9. True or false: If someone is transgender it means they’re gay.

Even if you’re pretty savvy about the sex you’re having, the areas of the sexual theme park you’ve never traveled in might be pretty murky to you. It’s easy to find heteronormative sex advice everywhere -- you could pick up plenty just watching reruns of "Sex and the City." But the basic facts of being transgender aren’t something you’re likely to casually pick up a lot of information on. Even the meaning of "transgender" is sometimes confused.

Your sex is the physical sex you’re born with; your gender is which sex you identify with internally that you express externally through behavior, clothing, etc., says the American Psychological Association: think Chaz Bono. And, the APA says, “Transgender people may be straight, lesbian, gay, bisexual or asexual, just as nontransgender people can be.”

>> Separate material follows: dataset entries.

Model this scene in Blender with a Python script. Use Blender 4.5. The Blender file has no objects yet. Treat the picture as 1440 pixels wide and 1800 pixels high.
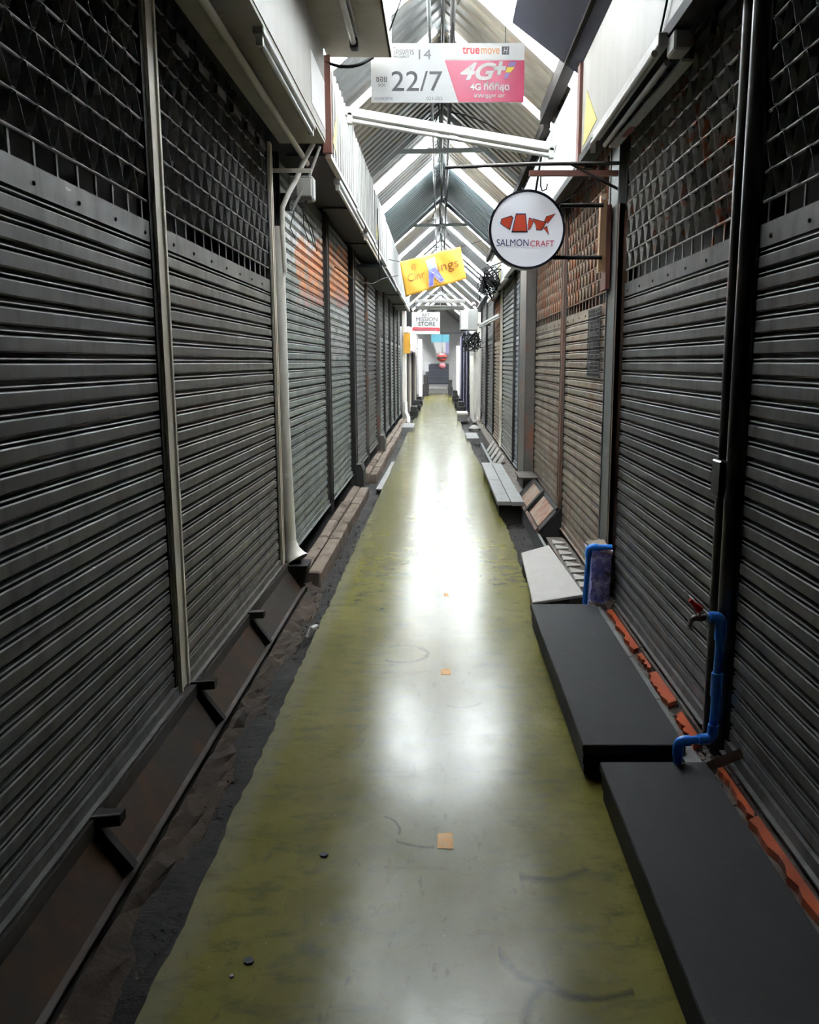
import bpy, bmesh, math, random
from mathutils import Vector, Matrix
random.seed(7)
R = math.radians
S = bpy.context.scene
C = S.collection

# ------------------------------------------------------------------ camera, sky, exposure
CAM_H = 1.6
F_PX = 1500.0
cam_data = bpy.data.cameras.new('camera')
cam = bpy.data.objects.new('camera', cam_data)
C.objects.link(cam)
cam.location = (0, 0, CAM_H)
cam.rotation_euler = (R(90) - math.atan(263 / F_PX), 0, 0)
cam_data.sensor_fit = 'VERTICAL'
cam_data.sensor_height = 24.0
cam_data.lens = 24.0 * F_PX / 1800.0
cam_data.shift_x = -54.0 / 1800.0
cam_data.clip_start = 0.05
cam_data.clip_end = 300
S.camera = cam

world = bpy.data.worlds.new('overcast_sky')
S.world = world
world.use_nodes = True
wn = world.node_tree
wn.nodes['Background'].inputs['Color'].default_value = (0.98, 0.985, 1.0, 1)
wn.nodes['Background'].inputs['Strength'].default_value = 40.0

S.view_settings.view_transform = 'Standard'
S.view_settings.look = 'None'
S.view_settings.gamma = 1.0
S.view_settings.use_curve_mapping = False
S.view_settings.exposure = 0.98
S.cycles.max_bounces = 8
S.cycles.diffuse_bounces = 5
S.cycles.glossy_bounces = 4
S.cycles.transparent_max_bounces = 12
S.cycles.sample_clamp_indirect = 8.0
S.cycles.use_denoising = True

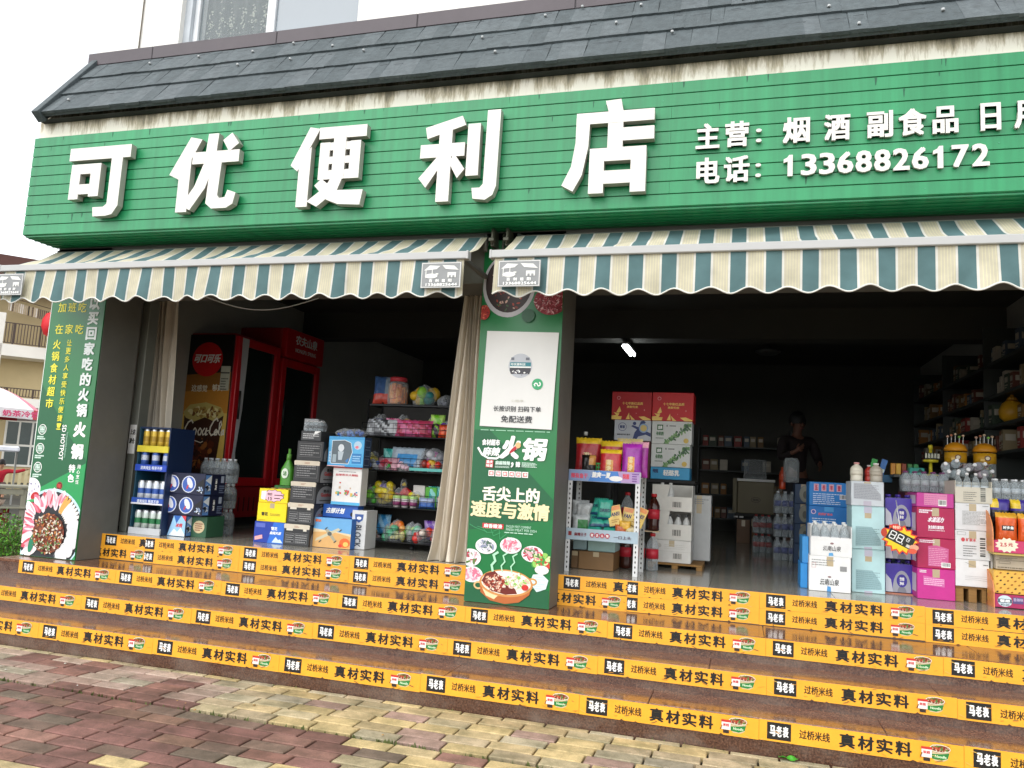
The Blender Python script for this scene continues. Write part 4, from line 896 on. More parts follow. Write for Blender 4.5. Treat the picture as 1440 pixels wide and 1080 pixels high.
fr = fridge('drink_fridge', 1.72, 2.50, 2.74, 'red glass door fridge with a cola advert on its side panel', True)
b = B(); b.box(-2.905, -2.345, 1.708, 1.7185, FZ+.06, 2.72, M('1d1a18', .3, .05, 4)); f = Face(b, (0, 1.708, 0), clip=(-2.9, FZ+.07, -2.35, 2.715))
f.poly([(-2.9, 2.28), (-2.35, 2.32), (-2.35, 1.9), (-2.9, 1.9)], ink('9a6426')); f.poly([(-2.9, 2.10), (-2.35, 2.14), (-2.35, 1.62), (-2.9, 1.62)], ink('cc8a34')); f.poly([(-2.9, 1.86), (-2.35, 1.88), (-2.35, .7), (-2.9, .7)], ink('dcb85a'))
f.poly([(-2.88, 1.84), (-2.39, 1.86), (-2.45, 1.15), (-2.84, 1.12)], ink('3a1a0c')); f.poly([(-2.895, 1.88), (-2.82, 1.96), (-2.62, 1.99), (-2.43, 1.94), (-2.38, 1.86), (-2.5, 1.79), (-2.62, 1.83), (-2.75, 1.78), (-2.86, 1.82)], ink('cbb86a')); f.bits(-2.63, 1.89, .2, .05, 60, [ink('e8dca0'), ink('b08a44'), ink('7a4a1c')], .03, 3, .6); f.bits(-2.63, 1.45, .17, .16, 80, [ink('7a3418'), ink('2a1008'), ink('a0602c'), ink('5a2410')], .04, 5, .7)
f.ell(-2.655, 2.45, .19, .185, ink('d01820'), 40); f.text('可口可乐', -2.82, 2.41, -2.49, 2.51, WH, .05, .25)
f.text('这感觉', -2.82, 2.10, -2.62, 2.175, ink('f0e6cc'), .03); f.text('够爽', -2.56, 2.11, -2.43, 2.185, ink('f0e6cc'), .03)
wc = ink('e9e2d0')                                           # flowing script drawn stroke by stroke
def script(pts, w): f.line([(-2.86+p[0]*.50, 1.555+p[1]*.24) for p in pts], w, wc)
script([(.21, .88), (.17, 1.0), (.09, .9), (.03, .65), (.02, .4), (.07, .25), (.16, .3), (.24, .5)], .016); script([(.05, .25), (.02, .12), (.12, .08), (.3, .1), (.45, .02), (.5, .08)], .010)
for x in (.27, .40): script([(x, .65), (x-.04, .5), (x-.02, .36), (x+.03, .38), (x+.05, .55), (x+.01, .66)], .014)
script([(.37, .40), (.42, .34)], .010); script([(.52, .66), (.47, .5), (.49, .36), (.54, .42), (.57, .66), (.56, .36), (.6, .4)], .014); script([(.59, .55), (.63, .56)], .012)
script([(.83, 1.0), (.80, 1.12), (.73, 1.0), (.66, .72), (.65, .48), (.70, .36), (.78, .44), (.84, .58)], .016)
script([(.80, .62), (.77, .5), (.79, .38), (.83, .4), (.85, .55), (.81, .63)], .014); script([(.86, .5), (.93, .85), (.91, 1.0), (.88, .9), (.88, .45), (.91, .38)], .012); script([(.98, .62), (.94, .5), (.95, .38), (.98, .44), (1.0, .62), (1.0, .4)], .013)
b.build('advert_panel', fr)
b = B(); b.box(-2.47, -2.36, 1.698, 1.7075, 2.12, 2.38, M('c2c2ae', .6)); f = Face(b, (-2.47, 1.698, 2.10)); f.lines(.01, .02, .1, .16, 5, ink('6a6a5c'), 2); f.rect(0, .20, .11, .215, ink('4a4a40')); b.build('paper_notice', fr)
fridge('drink_fridge', 2.56, 3.40, 2.97, 'taller red fridge with white lettering on its header, behind the first', False)
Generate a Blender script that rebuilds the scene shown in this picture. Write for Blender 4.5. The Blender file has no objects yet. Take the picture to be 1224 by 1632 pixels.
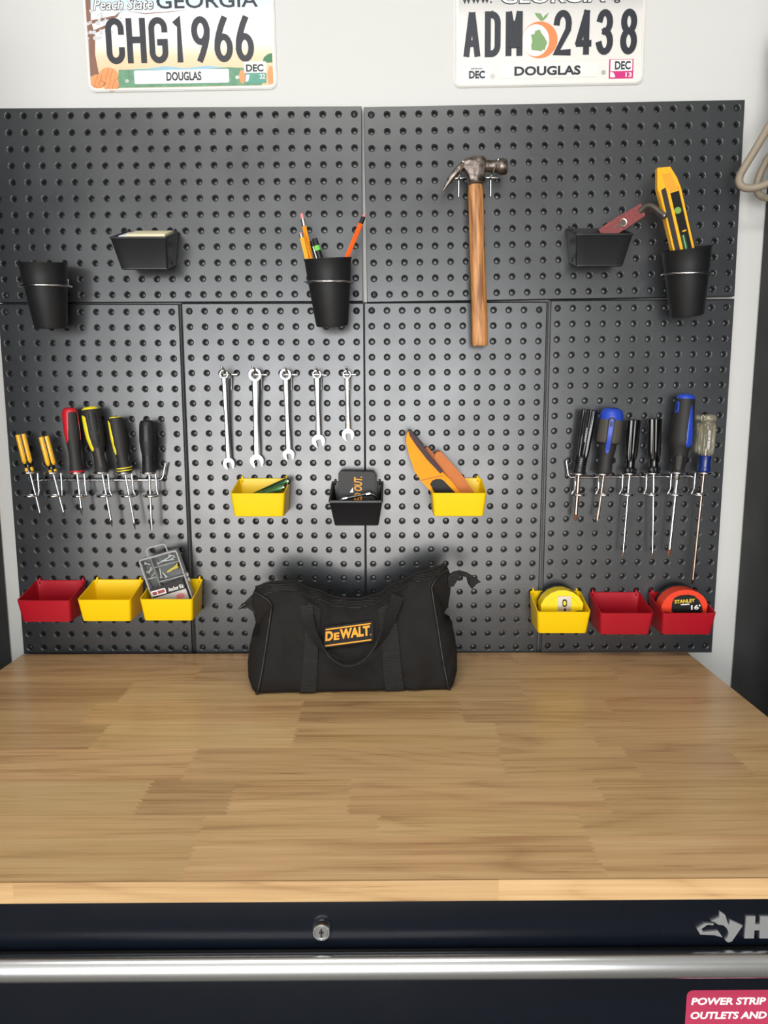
import bpy, bmesh, math, random
from mathutils import Vector, Matrix, noise
random.seed(7)
sc = bpy.context.scene
COL = sc.collection
I = 0.0254            # one inch; tables below are in inches, origin on the worktop height at the pegboard face
Z0 = 0.9525           # height of that origin above the floor
PI = math.pi

# ------------------------------------------------------------------ camera
CX, CY, CZ = 1.62098, -48.7926, 17.3677
YAW, PIT, ROL, FPX = -0.00773838, -0.14699792, -0.00147248, 1150.0
def W(x, y, z): return Vector((x*I, y*I, z*I + Z0))
_F = Vector((math.sin(YAW)*math.cos(PIT), math.cos(YAW)*math.cos(PIT), math.sin(PIT)))
_R0 = Vector((math.cos(YAW), -math.sin(YAW), 0)); _U0 = _R0.cross(_F)
_R = _R0*math.cos(ROL) + _U0*math.sin(ROL); _U = -_R0*math.sin(ROL) + _U0*math.cos(ROL)
cd = bpy.data.cameras.new('camera'); cam = bpy.data.objects.new('camera', cd); COL.objects.link(cam)
cd.sensor_fit = 'VERTICAL'; cd.sensor_height = 36; cd.sensor_width = 27; cd.lens = FPX/1632*36
cd.clip_start = 0.02; cd.clip_end = 200
M3 = Matrix((_R, _U, -_F)).transposed()
cam.matrix_world = Matrix.Translation(W(CX, CY, CZ)) @ M3.to_4x4()
sc.camera = cam

def P(px, py, d):
    """the point of the place, d inches in front of the pegboard face, that the camera sees at px, py"""
    v = _F + _R*((px-612)/FPX) + _U*((816-py)/FPX)
    t = (-d - CY)/v.y
    return W(CX + v.x*t, -d, CZ + v.z*t)

# ------------------------------------------------------------------ world, lights, exposure
wd = bpy.data.worlds.new('world'); sc.world = wd; wd.use_nodes = True
wn = wd.node_tree.nodes; wn['Background'].inputs[0].default_value = (0.75, 0.85, 1, 1); wn['Background'].inputs[1].default_value = 1.0
def area(name, loc, rot, sx, sy, power, color):
    l = bpy.data.lights.new(name, 'AREA'); l.shape = 'RECTANGLE'; l.size = sx; l.size_y = sy; l.energy = power; l.color = color
    o = bpy.data.objects.new(name, l); COL.objects.link(o); o.location = loc; o.rotation_euler = rot
    return o
DOOR_X0, DOOR_X1, DOOR_Y, DOOR_H = -2.3, 1.15, -5.2, 2.25
# daylight through the open garage door: bright sky in the upper part of the opening, sunlit drive below
area('daylight_sky', ((DOOR_X0+DOOR_X1)/2, DOOR_Y-0.02, 1.62), (math.radians(90), 0, 0), DOOR_X1-DOOR_X0, 1.26, 165, (0.97, 0.985, 1.0))
area('daylight_drive', ((DOOR_X0+DOOR_X1)/2, DOOR_Y-0.02, 0.5), (math.radians(90), 0, 0), DOOR_X1-DOOR_X0, 0.98, 150, (1.0, 0.96, 0.9))
sc.view_settings.view_transform = 'Standard'; sc.view_settings.look = 'None'
sc.view_settings.gamma = 1; sc.view_settings.use_curve_mapping = False
sc.view_settings.exposure = -0.55

# ------------------------------------------------------------------ materials
def lin(h):
    h = h.lstrip('#'); o = []
    for i in (0, 2, 4):
        c = int(h[i:i+2], 16)/255
        o.append(c/12.92 if c <= .04045 else ((c+.055)/1.055)**2.4)
    return (*o, 1)
MATS = {}
def mat(name, col, rough=.5, metal=0, spec=.5, bump=0, bscale=200, vary=0, vscale=30, rvary=0, trans=0, coat=0, ior=1.45):
    if name in MATS: return MATS[name]
    m = bpy.data.materials.new(name); m.use_nodes = True; nt = m.node_tree; n = nt.nodes; L = nt.links
    b = n['Principled BSDF']; c = lin(col) if isinstance(col, str) else (*col, 1)
    b.inputs['Base Color'].default_value = c; b.inputs['Roughness'].default_value = rough
    b.inputs['Metallic'].default_value = metal; b.inputs['Specular IOR Level'].default_value = spec
    b.inputs['Transmission Weight'].default_value = trans; b.inputs['IOR'].default_value = ior
    if coat: b.inputs['Coat Weight'].default_value = coat; b.inputs['Coat Roughness'].default_value = .1
    tc = n.new('ShaderNodeTexCoord')
    if vary:
        t = n.new('ShaderNodeTexNoise'); t.inputs['Scale'].default_value = vscale; t.inputs['Detail'].default_value = 5
        L.new(tc.outputs['Object'], t.inputs['Vector'])
        mx = n.new('ShaderNodeMix'); mx.data_type = 'RGBA'
        mx.inputs['A'].default_value = (*[max(0, x*(1-vary)) for x in c[:3]], 1); mx.inputs['B'].default_value = (*[min(1, x*(1+vary)) for x in c[:3]], 1)
        L.new(t.outputs['Fac'], mx.inputs['Factor']); L.new(mx.outputs['Result'], b.inputs['Base Color'])
    if rvary:
        t = n.new('ShaderNodeTexNoise'); t.inputs['Scale'].default_value = 9; t.inputs['Detail'].default_value = 6
        L.new(tc.outputs['Object'], t.inputs['Vector'])
        r = n.new('ShaderNodeMapRange'); r.inputs['To Min'].default_value = rough-rvary; r.inputs['To Max'].default_value = rough+rvary
        r.inputs['From Min'].default_value = .3; r.inputs['From Max'].default_value = .7
        L.new(t.outputs['Fac'], r.inputs['Value']); L.new(r.outputs['Result'], b.inputs['Roughness'])
    if bump:
        t = n.new('ShaderNodeTexNoise'); t.inputs['Scale'].default_value = bscale; t.inputs['Detail'].default_value = 3
        L.new(tc.outputs['Object'], t.inputs['Vector'])
        bp = n.new('ShaderNodeBump'); bp.inputs['Strength'].default_value = bump; bp.inputs['Distance'].default_value = .001
        L.new(t.outputs['Fac'], bp.inputs['Height']); L.new(bp.outputs['Normal'], b.inputs['Normal'])
    MATS[name] = m
    return m
WALL = mat('painted_wall', '#d3d3d0', .7, bump=.15, bscale=120, vary=.02, vscale=3)
CEIL = mat('ceiling_paint', '#c9c8c4', .8, bump=.2, bscale=90)
CONC = mat('concrete_floor', '#8d8a84', .6, bump=.3, bscale=60, vary=.15, vscale=4)
PEG = mat('black_powder_coat', '#2f3134', .29, spec=.47, ior=1.8, bump=.04, bscale=500, rvary=.05)
SCREWM = mat('black_screw', '#2c2c2d', .35, metal=.3)
CHROME = mat('zinc_wire', '#dfe1e4', .16, metal=1)
STEEL = mat('polished_steel', '#c4c5c7', .2, metal=1, vary=.05, vscale=300)
SHAFT = mat('shaft_steel', '#cfcfd0', .22, metal=1)
SHAFTW = mat('worn_bronzed_steel', '#b59f92', .28, metal=1, vary=.2, vscale=120)
DARKST = mat('dark_tip_steel', '#55504c', .35, metal=1)
RUST = mat('rusty_tip', '#8a5c40', .5, metal=.7, vary=.3, vscale=300)
YEL = mat('yellow_plastic', '#f6cb06', .34, bump=.03, bscale=300)
RED = mat('red_plastic', '#ad1626', .36, bump=.03, bscale=300)
BLK = mat('black_plastic', '#191a1d', .34, bump=.03, bscale=400)
BLKM = mat('matte_black_plastic', '#1b1c1e', .5, bump=.05, bscale=500)
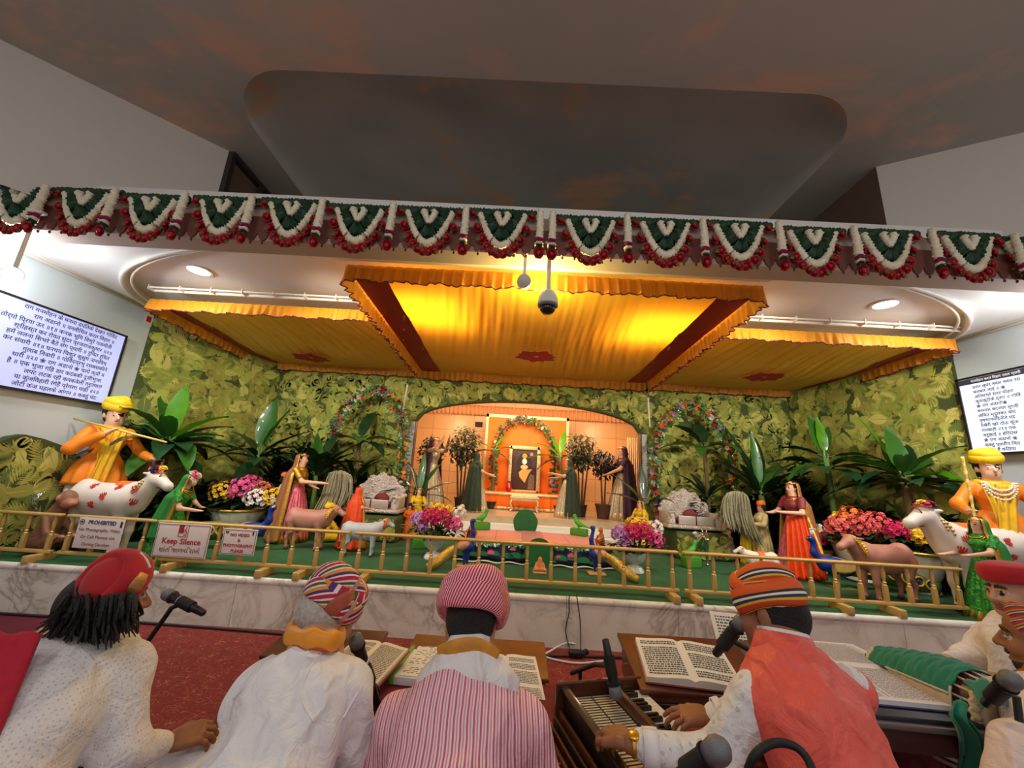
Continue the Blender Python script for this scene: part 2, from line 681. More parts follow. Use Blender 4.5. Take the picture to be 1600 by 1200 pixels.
def text_mb(body, size, mtx, align='CENTER', depth=0.0, font=None, bold=0.0, mi=0, spacing=1.0):
 """Lettering as flat (or slightly raised) polygons."""
 cu = bpy.data.curves.new('lettering', 'FONT')
 cu.body = body
 cu.size = size
 cu.align_x = align
 cu.align_y = 'CENTER'
 cu.extrude = depth
 cu.offset = bold
 cu.space_line = spacing
 cu.resolution_u = 2
 ob = bpy.data.objects.new('lettering', cu)
 COL.objects.link(ob)
 dg = bpy.context.evaluated_depsgraph_get()
 ev = ob.evaluated_get(dg)
 me = ev.to_mesh()
 mb = MB()
 mb.add([mtx @ v.co for v in me.vertices], [tuple(p.vertices) for p in me.polygons], mi)
 ev.to_mesh_clear()
 bpy.data.objects.remove(ob)
 bpy.data.curves.remove(cu)
 return mb
RND = random.Random(7)
# ================================================================== THE SETTING
SH = 0.35            # stage height
XC = 0.25            # middle of the stage
ZC = 2.95            # soffit height
def carpet_mat():
 m, t = newmat('red_carpet')
 v = t.coord('Object')
 w = t.n('ShaderNodeTexWave', wave_type='RINGS')
 t.l(v, w.inputs['Vector'])
 w.inputs['Scale'].default_value = 5.5
 w.inputs['Distortion'].default_value = 26
 w.inputs['Detail'].default_value = 2
 w.inputs['Detail Scale'].default_value = 2.2
 n1 = t.noise(v, 14, 3)
 line = t.math('MULTIPLY', t.ramp(w.outputs[1], [(0.90, (0, 0, 0)), (0.97, (1, 1, 1))]), t.ramp(n1, [(0.42, (0, 0, 0)), (0.6, (1, 1, 1))]))
 n2 = t.noise(v, 60, 4)
 base = t.ramp(n2, [(0.3, srgb(108, 32, 30)), (0.7, srgb(144, 52, 46))])
 c = t.mix(t.math('MULTIPLY', line, 0.65), base, srgb(190, 130, 96))
 bl = t.ramp(t.noise(v, 9, 2), [(0.62, (0, 0, 0)), (0.66, (1, 1, 1))])
 c = t.mix(t.math('MULTIPLY', bl, 0.35), c, srgb(84, 22, 24))
 # floral border on the left
 sx = t.n('ShaderNodeSeparateXYZ')
 t.l(v, sx.inputs[0])
 edge = t.math('LESS_THAN', sx.outputs[0], -2.75)
 vo = t.n('ShaderNodeTexVoronoi')
 vo.inputs['Scale'].default_value = 3.4
 t.l(v, vo.inputs['Vector'])
 fl = t.ramp(t.math('ADD', vo.outputs['Distance'], t.math('MULTIPLY', n1, 0.35)), [(0.0, srgb(205, 190, 150)), (0.34, srgb(150, 100, 96)), (0.42, srgb(196, 170, 140)), (0.46, srgb(110, 32, 44)), (0.8, srgb(96, 22, 36))])
 c = t.mix(edge, c, fl)
 t.l(c, t.b.inputs['Base Color'])
 t.b.inputs['Roughness'].default_value = 0.95
 t.bump(t.noise(v, 220, 2), 0.5, 0.004)
 return m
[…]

10. True or false: Sex makes you happy.

Trick question! It can, but it depends on one very specific variable. Tim Wadsworth, an associate professor of sociology at the University of Colorado, Boulder, found that people who report being happier also report higher sexual frequency. But he also found that happiness was contingent on how much sex they perceive their peers are having and whether they are having more or less.

The 2013 study analyzed data from the General Social Survey. Wadsworth’s survey group of 15,386 people was queried from 1993 to 2006 and asked if they were “very happy, pretty happy or not too happy.” After controlling for numerous factors, the researchers found that people who had sex at least three times a month were 33% happier than those who hadn’t had sex in 12 months and the happiness level rises with frequency: “Those reporting having sex two to three times a week are 55 percent more likely to report a higher level of happiness.”

Not that surprising. But if you want to turn someone from Tigger to Eeyore let them know they’re not getting as much action as the next person. People infer knowledge of the private matter of sex from social interaction, peer groups, media, surveys and other ways. “As a result of this knowledge, if members of a peer group are having sex two to three times a month but believe their peers are on a once-weekly schedule, their probability of reporting a higher level of happiness falls by about 14 percent, Wadsworth found.”

This is the easiest thing I’ve been asked to believe in a long time. We can pretend to be sophisticated, but we’re all children when it comes to thinking someone else got a bigger slice of cake than we did.

Or in this case, just a better piece.